Werden die Machthaber ihre Privilegien einfach aufgeben?
Werden die Machthaber ihre Privilegien einfach aufgeben? Natürlich
nicht: sie tun dies nie. Manchmal geben sie einen Teil der Macht auf,
aber nur als taktische Maßnahme, um das meiste zu behalten. Leute
mit Macht sind nie so mächtig und reich gewesen, wie sie es
heutzutage sind. Uns Leuten ohne Macht (oder zumindest den
meisten von ihnen) ist es nie so schlecht gegangen, sicherlich
relativ und zu einem beträchtlichem Maß auch absolut.
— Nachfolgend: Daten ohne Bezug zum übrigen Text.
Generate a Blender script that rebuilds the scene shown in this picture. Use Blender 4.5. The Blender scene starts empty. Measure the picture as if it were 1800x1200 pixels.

Die
Polarisierung ist die stärkste , die es jemals gegeben hat, was
bedeutet, daß eine noble Aufgabe der Privilegien das am
wenigsten wahrscheinliche Ergebnis ist. Doch dies ist für meine
These irrelevant. Ich habe argumentiert, daß es strukturelle
Begrenzungen für den Prozeß der endlosen Kapitalakkumulation
gibt, die unsere Welt heute beherrscht, und das diese
Beschränkungen gegenwärtig als Bremse beim Funktionieren
des Systems in Erscheinung treten.
Ich habe argumentiert, daß das, was ich die Asymptoten der
operativen Mechanismen genannt habe, eine strukturell chaotische
Situation schafft, die unangenehm zu erleben sein wird und
deren Verlaufsbahn sich grundsätzlich nicht vorherbestimmen
läßt. Schließlich habe ich die These aufgestellt, daß in einem
Zeitraum von 50 Jahren eine neue Ordnung aus diesem Chaos
entstehen wird und daß diese neue Ordnung als Funktion
dessen geformt werden wird, was jeder in der Zwischenzeit
tut - diejenigen mit Macht im gegenwärtigen System und
diejenigen ohne Macht. Diese Analyse ist weder optimistisch
noch pessimistisch, insofern ich nicht vorhersagen kann, ob
das Ergebnis besser oder schlechter sein wird. Sie ist jedoch
realistisch, da sie versucht, eine Diskussion über die Arten von
Strukturen anzuregen, die uns in eine solche Richtung
bewegen könnten.
~ Immanuel Wallerstein (*1930) amerikanischer Sozialwissenschaftler
Zitiert aus: Utopistik Historische Alternativen des 21. Jahrhunderts.